ALAMEDA, Calif. — Derek Carr said he was confident the Oakland Raiders would not draft a quarterback this offseason, but did admit the constant swirl of speculation got under his skin.
“Honestly, it got annoying after a while,” Carr admitted Tuesday after the team’s first OTA practice, in his first meeting with Bay Area media since the 2018 season finale. “I’m like, ‘Really, they don’t have nothing else to talk about?’ And I didn’t help the situation, trying to challenge people to fights.”
Carr laughed, but he was not happy in January when he did, in fact, challenge ESPN First Take’s Stephen A. Smith and Max Kellerman to an MMA-style match due to criticism they levied at Carr.
Raiders QB Derek Carr took issue with comments about him by Max Kellerman on Wednesday’s First Take, and things escalated on both sides Thursday.
That the Raiders did not select a QB with any of their nine selections in April’s draft, instead sticking with Carr and backups Nathan Peterman, Mike Glennon and Landry Jones, only solidified Carr as the franchise quarterback.

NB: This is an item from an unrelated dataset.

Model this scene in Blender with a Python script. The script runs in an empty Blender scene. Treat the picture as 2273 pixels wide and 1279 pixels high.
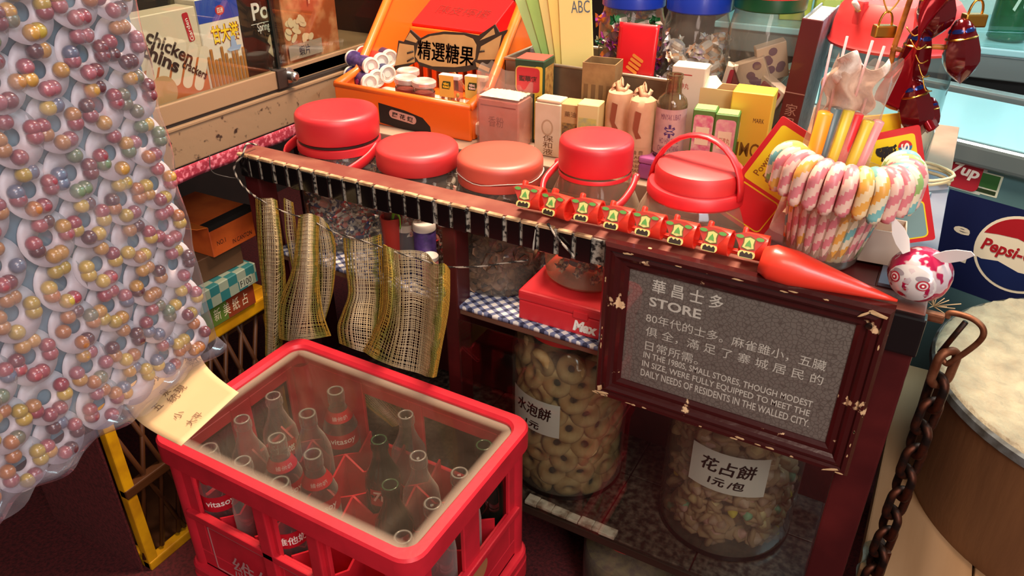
import bpy, bmesh, math, random
from mathutils import Vector as V, Matrix
from math import sin, cos, pi, radians
random.seed(7)
SC = bpy.context.scene
COL = SC.collection
# ---------------------------------------------------------------- camera, world, light, exposure
F = 1700.0; TH = radians(30); YAW = radians(29.4); H = 1.30
cam = bpy.data.cameras.new('camera'); cam.sensor_width = 36; cam.lens = F / 2273 * 36; cam.clip_start = 0.02
camo = bpy.data.objects.new('camera', cam); COL.objects.link(camo)
camo.location = (0, 0, H); camo.rotation_euler = (radians(90) - TH, 0, YAW)
SC.camera = camo
W = bpy.data.worlds.new('dim_hall'); SC.world = W; W.use_nodes = True
W.node_tree.nodes['Background'].inputs[0].default_value = (0.80, 0.62, 0.56, 1)
W.node_tree.nodes['Background'].inputs[1].default_value = 0.30
def area(name, loc, target, size, power, col, sy=None):
    l = bpy.data.lights.new(name, 'AREA'); l.energy = power; l.color = col; l.size = size
    if sy: l.shape = 'RECTANGLE'; l.size_y = sy
    o = bpy.data.objects.new(name, l); COL.objects.link(o); o.location = loc
    o.rotation_euler = (V(target) - V(loc)).to_track_quat('-Z', 'Y').to_euler()
    return o
area('warm_ceiling_lamp', (-0.45, 1.28, 2.25), (-0.45, 1.02, 0.8), 0.42, 66.0, (1.0, 0.76, 0.57))
area('front_warm_fill', (0.15, -0.25, 2.25), (-0.45, 0.85, 0.65), 0.6, 14.0, (1.0, 0.76, 0.60))  # added soft warm fill above the camera, no known fixture
area('cool_sheet_fill', (0.9, -0.5, 2.1), (-0.45, 0.3, 1.0), 0.5, 13.0, (0.86, 0.93, 1.0))  # added cool fill aimed at the gumball sheet, no fixture there
area('low_front_fill', (0.85, -0.35, 1.25), (-.25, 1.0, .42), 0.6, 8.0, (1.0, .80, .70))  # fill light added to lift the lower shelf, stands for no real source
area('sheet_fill', (0.45, 0.05, 1.95), (-.43, .22, 1.1), 0.35, 5.0, (1.0, .97, .97))  # neutral fill added close by to brighten the gumball sheet
area('freezer_tube_lamp', (0.75, 1.75, 2.1), (0.35, 1.6, 0.6), 0.9, 20.0, (0.62, 0.93, 1.0), 0.2)
SC.view_settings.view_transform = 'Standard'; SC.view_settings.look = 'None'
SC.cycles.transparent_max_bounces = 48
SC.view_settings.exposure = 0.0; SC.view_settings.gamma = 1.0; SC.view_settings.use_curve_mapping = False
# ---------------------------------------------------------------- helpers
def ray(px, py):
    u = (px - 1136.5) / F; v = -(py - 639.5) / F
    dz = -sin(TH) + v * cos(TH); dy = cos(TH) + v * sin(TH); c, s = cos(YAW), sin(YAW)
    return V((u * c - dy * s, u * s + dy * c, dz))
CP = V((0, 0, H))
def PN(px, py, p0, n):
    r = ray(px, py); t = (V(p0) - CP).dot(V(n)) / r.dot(V(n)); return CP + r * t
def PZ(px, py, z): return PN(px, py, (0, 0, z), (0, 0, 1))
def PY(px, py, y): return PN(px, py, (0, y, 0), (0, 1, 0))
def PX(px, py, x): return PN(px, py, (x, 0, 0), (1, 0, 0))
def lin(h):
    if isinstance(h, str):
        c = [int(h[i:i + 2], 16) / 255 for i in (0, 2, 4)]
        return tuple(x / 12.92 if x <= .04045 else ((x + .055) / 1.055) ** 2.4 for x in c) + (1,)
    return tuple(h) + (1,) if len(h) == 3 else tuple(h)
_M = {}
def M(name, col, rough=.5, metal=0., col2=None, scale=20., lo=.4, hi=.65, bump=0., bscale=None, detail=4., sss=0., coat=0., crough=.08, spec=None, vec='Object', stretch=None):
    if name in _M: return _M[name]
    m = bpy.data.materials.new(name); m.use_nodes = True; nt = m.node_tree; b = nt.nodes['Principled BSDF']
    b.inputs['Base Color'].default_value = lin(col); b.inputs['Roughness'].default_value = rough; b.inputs['Metallic'].default_value = metal
    if coat: b.inputs['Coat Weight'].default_value = coat; b.inputs['Coat Roughness'].default_value = crough
    if spec is not None: b.inputs['Specular IOR Level'].default_value = spec
    if sss: b.inputs['Subsurface Weight'].default_value = sss; b.inputs['Subsurface Radius'].default_value = (.01, .006, .004)
    if col2 or bump:
        tc = nt.nodes.new('ShaderNodeTexCoord'); src = tc.outputs[vec]
        if stretch:
            mp = nt.nodes.new('ShaderNodeMapping'); mp.inputs['Scale'].default_value = stretch
            nt.links.new(src, mp.inputs['Vector']); src = mp.outputs[0]
        n = nt.nodes.new('ShaderNodeTexNoise'); n.inputs['Scale'].default_value = scale; n.inputs['Detail'].default_value = detail
        nt.links.new(src, n.inputs['Vector'])
        if col2:
            r = nt.nodes.new('ShaderNodeValToRGB'); r.color_ramp.elements[0].position = lo; r.color_ramp.elements[1].position = hi
            r.color_ramp.elements[0].color = lin(col); r.color_ramp.elements[1].color = lin(col2)
            nt.links.new(n.outputs['Fac'], r.inputs[0]); nt.links.new(r.outputs[0], b.inputs['Base Color'])
        if bump:
            n2 = n
            if bscale:
                n2 = nt.nodes.new('ShaderNodeTexNoise'); n2.inputs['Scale'].default_value = bscale; n2.inputs['Detail'].default_value = 6
                nt.links.new(src, n2.inputs['Vector'])
            bp = nt.nodes.new('ShaderNodeBump'); bp.inputs['Strength'].default_value = bump; bp.inputs['Distance'].default_value = .004
            nt.links.new(n2.outputs['Fac'], bp.inputs['Height']); nt.links.new(bp.outputs[0], b.inputs['Normal'])
    _M[name] = m; return m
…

Especially after conversations with owner Mark Davis, general manager Mike Mayock and coach Jon Gruden.
“We are always on the same page, because that’s what our team needs,” Carr said. “That’s what the good organizations do.”
Which is why Carr said there was a “minus-47 percent chance in my mind” that Oakland was going to draft a quarterback, despite being linked to Kyler Murray, Dwayne Haskins and Drew Lock.
“They pretty much said that, literally every time it came up,” Carr said of getting votes of confidence from the front office. “If it came up. And we’re not just playing for this year. I’m honestly going to be here for a long time.”
Gruden said Carr did “a lot of good things” last season and by adding weapons like receivers Antonio Brown, who did not attend the first practice of the voluntary OTA’s after being at most of the offseason training program’s first phase, and Tyrell Williams and right tackle Trent Brown, “Hopefully a lot of these thing will show up and he’ll be a great quarterback, which I know he will be.
“I think he’s pretty well respected as one of the best arm talents in football,” Gruden added. “I think he’s a lot more athletic than people think. I think if we can [maintain] continuity in this building with the system and with the supporting cast, improve the defense, I think he can be one of the best in football.”
Still, as Carr enters year 3 of his five-year, $125 million extension, his $19.9 million base salary for this year is already guaranteed. And if he and the Raiders struggle mightily this season, more speculation will mount, especially since the dead-money hit for the Raiders would be a relatively manageable $5 million if they cut or trade him next offseason. Then start up those Is-Derek Carr-the-Raiders-QB-in-Las Vegas stories.
“No doubt, right?” Carr said, laughing. “Here we go again. Let’s just, let’s just get through this year first and we’ll play that game again. And I’ll have some more fun with it.
“But I’m not going anywhere. This is my team and it will be for as much, however long I want it to be.”